In fact, O'Reilly tried to make it sound like somehow Democratic Senator Edward Kennedy of Massachusetts was to blame. He ridiculed Kennedy's comment that Republicans were "mean" to Miers and that they had imposed a "litmus test" on her. "This is extra special as Kennedy is the crown price of litmus tests," O'Reilly said.

One of O'Reilly's guests, Ann Coulter, in at least her second appearance on Fox News today, also tried to shift the blame to Democrats, noting that Senate Minority Leader Harry Reid of Nevada had recommended her to Bush.

O'Reilly allowed both Fox News analyst Juan Williams to weigh in on the issue. Williams said Republicans were unfair to Miers and that the fiasco was becoming "a far-right Donner Party. They're eating their young." He noted that even Republicans like John Warner and Arlen Specter complained about her treatment.

In a follow-up segment, pollster Dick Morris called the withdrawal of Miers "a relief" because it was based on the issue of competence rather than ideology. "It wasn't that she was to left or to right, but that she was not experienced enough in constitutional law," he said. Morris recommended that Bush make his next pick from the list of cirrcuit court judges already confirmed by the Senate to lower courts.

The whole episode was an exercise in deluding the public. Miers was not dumped because someone thought she was incompetent. She was dumped because far-right groups feared she was pro-choice. In other words, they imposed a litmus test on her, after attacking Democrats for years for rejecting judges who were anti-abortion.

O'Reilly can try to avoid the truth, but there is too much evidence to the contrary. A website formed to pressure Miers to withdraw listed these quotes from Republican senators who were unhappy with her pick:

Senator Jeff Session: "I am uneasy about where we are."

Senator Norm Coleman: "I certainly go into this with concerns."

Senator Trent Lott: "I do have difficulty with this nominee.''

Senator John Thune: "There is an awful lot of Republican senators who are saying we are going to wait and see."

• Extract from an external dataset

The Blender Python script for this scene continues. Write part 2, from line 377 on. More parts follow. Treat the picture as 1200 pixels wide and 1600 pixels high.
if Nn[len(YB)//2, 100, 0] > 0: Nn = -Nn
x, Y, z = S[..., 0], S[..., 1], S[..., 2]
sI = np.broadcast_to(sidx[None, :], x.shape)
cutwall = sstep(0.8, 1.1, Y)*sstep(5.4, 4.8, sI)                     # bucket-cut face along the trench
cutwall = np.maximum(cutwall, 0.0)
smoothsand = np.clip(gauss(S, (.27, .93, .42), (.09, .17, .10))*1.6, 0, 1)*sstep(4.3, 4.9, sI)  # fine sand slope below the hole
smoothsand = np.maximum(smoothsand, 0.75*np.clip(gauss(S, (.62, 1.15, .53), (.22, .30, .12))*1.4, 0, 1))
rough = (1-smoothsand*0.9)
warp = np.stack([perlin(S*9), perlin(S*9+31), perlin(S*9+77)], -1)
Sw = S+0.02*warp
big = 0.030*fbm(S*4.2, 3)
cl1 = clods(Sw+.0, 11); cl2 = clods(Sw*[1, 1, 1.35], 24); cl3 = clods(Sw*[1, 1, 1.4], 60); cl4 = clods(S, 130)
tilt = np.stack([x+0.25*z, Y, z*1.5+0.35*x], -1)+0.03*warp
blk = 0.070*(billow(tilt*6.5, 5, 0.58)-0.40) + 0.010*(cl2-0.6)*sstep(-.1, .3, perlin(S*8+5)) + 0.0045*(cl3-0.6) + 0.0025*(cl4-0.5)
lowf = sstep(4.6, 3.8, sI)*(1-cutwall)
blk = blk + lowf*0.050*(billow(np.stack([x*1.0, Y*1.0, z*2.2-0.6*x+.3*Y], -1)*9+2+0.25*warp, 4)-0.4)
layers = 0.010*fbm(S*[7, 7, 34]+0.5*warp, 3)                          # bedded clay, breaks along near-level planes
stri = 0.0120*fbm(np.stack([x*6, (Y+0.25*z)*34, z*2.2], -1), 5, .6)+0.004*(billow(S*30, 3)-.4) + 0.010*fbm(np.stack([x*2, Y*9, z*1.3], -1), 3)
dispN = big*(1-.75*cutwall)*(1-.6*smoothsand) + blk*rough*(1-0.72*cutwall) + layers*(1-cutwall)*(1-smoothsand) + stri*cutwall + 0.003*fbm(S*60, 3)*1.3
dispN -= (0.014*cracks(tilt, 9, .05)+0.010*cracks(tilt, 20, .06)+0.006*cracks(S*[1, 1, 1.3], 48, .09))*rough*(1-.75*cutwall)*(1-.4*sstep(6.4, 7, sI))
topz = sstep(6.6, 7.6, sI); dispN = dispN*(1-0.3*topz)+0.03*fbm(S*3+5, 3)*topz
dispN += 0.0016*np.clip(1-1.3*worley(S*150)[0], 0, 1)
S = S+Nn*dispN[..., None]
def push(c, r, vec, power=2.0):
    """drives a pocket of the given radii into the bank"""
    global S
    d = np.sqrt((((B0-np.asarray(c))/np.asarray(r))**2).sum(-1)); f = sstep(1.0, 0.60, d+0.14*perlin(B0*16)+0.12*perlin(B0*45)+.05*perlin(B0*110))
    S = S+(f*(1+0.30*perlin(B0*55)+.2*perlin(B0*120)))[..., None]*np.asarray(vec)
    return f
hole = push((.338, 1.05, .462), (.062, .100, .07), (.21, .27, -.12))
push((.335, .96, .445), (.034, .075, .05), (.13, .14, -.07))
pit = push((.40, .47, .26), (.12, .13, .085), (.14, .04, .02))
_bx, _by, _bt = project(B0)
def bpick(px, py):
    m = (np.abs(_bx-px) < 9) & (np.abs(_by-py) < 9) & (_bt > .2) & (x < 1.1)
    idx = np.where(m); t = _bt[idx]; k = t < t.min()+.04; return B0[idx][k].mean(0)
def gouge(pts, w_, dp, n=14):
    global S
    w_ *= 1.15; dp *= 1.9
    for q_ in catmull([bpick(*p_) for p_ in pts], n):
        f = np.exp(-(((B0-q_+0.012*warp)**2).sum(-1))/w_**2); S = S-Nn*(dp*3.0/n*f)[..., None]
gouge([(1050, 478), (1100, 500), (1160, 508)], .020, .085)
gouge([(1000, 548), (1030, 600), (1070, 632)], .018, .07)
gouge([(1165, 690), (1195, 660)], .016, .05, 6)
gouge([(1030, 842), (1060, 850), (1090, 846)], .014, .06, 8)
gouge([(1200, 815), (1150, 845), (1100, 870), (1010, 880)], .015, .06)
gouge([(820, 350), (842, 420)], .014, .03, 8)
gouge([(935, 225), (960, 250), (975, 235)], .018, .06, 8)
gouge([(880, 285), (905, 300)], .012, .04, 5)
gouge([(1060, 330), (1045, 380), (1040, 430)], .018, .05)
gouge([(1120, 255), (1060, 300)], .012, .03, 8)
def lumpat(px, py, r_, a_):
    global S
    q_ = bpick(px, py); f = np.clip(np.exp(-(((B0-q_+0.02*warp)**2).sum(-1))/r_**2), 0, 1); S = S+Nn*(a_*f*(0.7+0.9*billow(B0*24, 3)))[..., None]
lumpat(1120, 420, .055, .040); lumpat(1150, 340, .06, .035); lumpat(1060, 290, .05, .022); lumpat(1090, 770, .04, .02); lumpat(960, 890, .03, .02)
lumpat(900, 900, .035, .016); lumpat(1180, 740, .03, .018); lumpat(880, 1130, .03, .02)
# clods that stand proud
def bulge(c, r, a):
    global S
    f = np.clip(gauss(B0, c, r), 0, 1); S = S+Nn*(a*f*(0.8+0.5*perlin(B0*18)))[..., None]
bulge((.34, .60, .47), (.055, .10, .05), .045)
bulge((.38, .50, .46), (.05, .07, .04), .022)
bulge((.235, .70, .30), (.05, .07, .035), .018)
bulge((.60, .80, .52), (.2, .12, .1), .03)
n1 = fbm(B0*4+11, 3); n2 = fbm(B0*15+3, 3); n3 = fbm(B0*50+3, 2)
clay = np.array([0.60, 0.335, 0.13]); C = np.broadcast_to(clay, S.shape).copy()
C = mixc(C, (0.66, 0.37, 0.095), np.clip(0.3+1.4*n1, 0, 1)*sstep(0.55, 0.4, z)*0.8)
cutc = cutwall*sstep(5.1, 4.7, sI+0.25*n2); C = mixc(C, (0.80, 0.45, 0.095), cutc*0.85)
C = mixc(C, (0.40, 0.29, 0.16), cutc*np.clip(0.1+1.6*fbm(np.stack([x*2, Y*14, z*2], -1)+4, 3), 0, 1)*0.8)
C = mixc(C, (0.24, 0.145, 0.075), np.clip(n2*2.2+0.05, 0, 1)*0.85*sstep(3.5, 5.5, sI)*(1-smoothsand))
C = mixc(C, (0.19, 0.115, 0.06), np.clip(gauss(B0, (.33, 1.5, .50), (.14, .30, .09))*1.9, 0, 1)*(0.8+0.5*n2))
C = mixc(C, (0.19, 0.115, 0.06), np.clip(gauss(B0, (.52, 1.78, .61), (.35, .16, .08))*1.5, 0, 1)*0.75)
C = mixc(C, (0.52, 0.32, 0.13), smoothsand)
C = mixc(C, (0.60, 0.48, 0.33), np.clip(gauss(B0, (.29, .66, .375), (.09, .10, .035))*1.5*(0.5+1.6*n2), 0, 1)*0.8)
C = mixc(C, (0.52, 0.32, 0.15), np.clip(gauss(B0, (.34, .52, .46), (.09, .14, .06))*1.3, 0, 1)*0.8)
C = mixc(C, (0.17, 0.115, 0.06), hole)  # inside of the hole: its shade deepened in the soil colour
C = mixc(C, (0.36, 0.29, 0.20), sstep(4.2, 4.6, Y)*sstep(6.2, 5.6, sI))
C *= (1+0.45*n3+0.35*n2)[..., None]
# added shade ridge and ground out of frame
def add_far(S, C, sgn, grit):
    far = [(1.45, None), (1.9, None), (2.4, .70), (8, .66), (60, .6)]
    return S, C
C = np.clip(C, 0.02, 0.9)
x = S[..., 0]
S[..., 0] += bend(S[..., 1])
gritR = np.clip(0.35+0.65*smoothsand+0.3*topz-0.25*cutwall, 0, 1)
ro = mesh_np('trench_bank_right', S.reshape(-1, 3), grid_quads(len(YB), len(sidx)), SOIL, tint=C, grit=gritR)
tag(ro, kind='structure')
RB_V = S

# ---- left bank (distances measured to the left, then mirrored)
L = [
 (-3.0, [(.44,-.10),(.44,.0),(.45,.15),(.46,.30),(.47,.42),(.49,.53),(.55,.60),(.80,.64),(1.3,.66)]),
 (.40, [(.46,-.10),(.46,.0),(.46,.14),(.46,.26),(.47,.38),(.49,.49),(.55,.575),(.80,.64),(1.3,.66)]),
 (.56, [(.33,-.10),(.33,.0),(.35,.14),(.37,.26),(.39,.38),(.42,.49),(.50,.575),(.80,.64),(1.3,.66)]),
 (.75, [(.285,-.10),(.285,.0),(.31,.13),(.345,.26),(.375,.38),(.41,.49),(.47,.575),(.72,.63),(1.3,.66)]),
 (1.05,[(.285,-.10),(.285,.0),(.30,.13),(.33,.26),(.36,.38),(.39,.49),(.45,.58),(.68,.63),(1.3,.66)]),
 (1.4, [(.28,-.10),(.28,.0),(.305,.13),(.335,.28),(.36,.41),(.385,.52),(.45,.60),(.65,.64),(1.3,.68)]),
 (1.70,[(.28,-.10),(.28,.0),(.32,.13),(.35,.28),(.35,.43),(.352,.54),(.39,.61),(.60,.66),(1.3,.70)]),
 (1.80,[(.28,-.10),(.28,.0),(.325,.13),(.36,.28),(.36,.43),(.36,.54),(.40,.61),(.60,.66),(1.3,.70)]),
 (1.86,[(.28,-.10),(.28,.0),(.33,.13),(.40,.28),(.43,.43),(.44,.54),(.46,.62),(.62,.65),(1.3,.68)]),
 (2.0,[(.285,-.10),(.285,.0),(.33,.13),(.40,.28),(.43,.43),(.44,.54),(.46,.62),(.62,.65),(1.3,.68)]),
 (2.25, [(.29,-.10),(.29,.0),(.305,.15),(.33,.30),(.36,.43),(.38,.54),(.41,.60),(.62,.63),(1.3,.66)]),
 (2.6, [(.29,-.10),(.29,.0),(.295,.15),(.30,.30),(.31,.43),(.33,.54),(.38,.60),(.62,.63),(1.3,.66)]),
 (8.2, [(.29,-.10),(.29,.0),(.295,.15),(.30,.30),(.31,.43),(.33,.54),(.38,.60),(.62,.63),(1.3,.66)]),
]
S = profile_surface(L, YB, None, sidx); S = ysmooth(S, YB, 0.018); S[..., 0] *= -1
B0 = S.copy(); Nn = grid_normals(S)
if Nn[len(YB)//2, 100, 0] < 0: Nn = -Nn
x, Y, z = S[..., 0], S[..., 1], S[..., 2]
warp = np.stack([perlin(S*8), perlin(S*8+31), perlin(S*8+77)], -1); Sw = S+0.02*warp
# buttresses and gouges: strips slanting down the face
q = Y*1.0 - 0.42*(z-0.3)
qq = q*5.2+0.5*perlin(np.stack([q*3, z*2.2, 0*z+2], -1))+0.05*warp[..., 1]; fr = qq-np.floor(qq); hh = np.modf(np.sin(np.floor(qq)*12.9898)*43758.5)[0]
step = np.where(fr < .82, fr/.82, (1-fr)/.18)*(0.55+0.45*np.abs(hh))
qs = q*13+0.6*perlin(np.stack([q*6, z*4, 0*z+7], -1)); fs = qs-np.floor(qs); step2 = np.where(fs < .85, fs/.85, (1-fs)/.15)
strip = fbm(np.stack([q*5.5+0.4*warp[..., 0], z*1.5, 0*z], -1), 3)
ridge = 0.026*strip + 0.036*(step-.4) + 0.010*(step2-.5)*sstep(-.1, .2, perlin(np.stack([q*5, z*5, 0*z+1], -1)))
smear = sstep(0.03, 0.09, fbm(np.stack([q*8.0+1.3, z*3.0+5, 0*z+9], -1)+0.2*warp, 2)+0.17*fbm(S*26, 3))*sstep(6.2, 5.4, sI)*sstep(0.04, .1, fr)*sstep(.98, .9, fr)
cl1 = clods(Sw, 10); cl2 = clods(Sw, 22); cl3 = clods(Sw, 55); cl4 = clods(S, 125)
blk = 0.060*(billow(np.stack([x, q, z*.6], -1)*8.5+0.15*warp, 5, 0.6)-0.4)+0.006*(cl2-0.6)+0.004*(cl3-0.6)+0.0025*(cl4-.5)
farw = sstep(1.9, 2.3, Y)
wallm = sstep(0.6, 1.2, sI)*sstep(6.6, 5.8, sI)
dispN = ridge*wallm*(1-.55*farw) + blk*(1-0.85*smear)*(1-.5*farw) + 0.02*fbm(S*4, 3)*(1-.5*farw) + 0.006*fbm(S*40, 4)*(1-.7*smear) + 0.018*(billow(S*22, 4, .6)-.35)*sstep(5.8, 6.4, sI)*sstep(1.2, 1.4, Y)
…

Among the organizers of the website were Phyllis Schlafly and Concerned Women for America, whose leader, Jan LaRue, complained that "Miss Miers' record, as reflected in her speeches, is of promoting a leftist agenda that relies upon the courts to impose their views…We’d prefer to have someone fond of quoting Margaret Thatcher or Antonin Scalia rather than Barbra Streisand and Gloria Steinem. Some of Miss Miers’ own comments border on male-bashing.” Wendy Wright of the same group also complained about Miers, “…Though she attends an Evangelical church known for its pro-life position, during the same time period she advanced radical feminists and organizations that promote agendas that undermine respect for life and family…”

The right-wing has its own litmus test -- opposition to abortion -- and Miers failed it. If the far-right can reject a nominee because of his or her ideology, it's fair for the left to do so as well. Her nomination was sunk as soon as evidence of her pro-Roe speech surfaced. It's also obvious that all the Republican chatter about nominees deserving "an up or down vote" no longer mattered when it was their radical right base that did not like the nominee.

It's clear that Bush is so badly weakened by the numerous scandals in his administration that he cannot afford any unhappiness in his base so he had to dump Miers. His next nominee will be picked to please the radical right and no one else. Democrats have ever right to oppose and filibuster a nominee from the political fringes since Republicans have shown their own willingness to deny nominees their precious "up or down vote" if they don't like their ideology.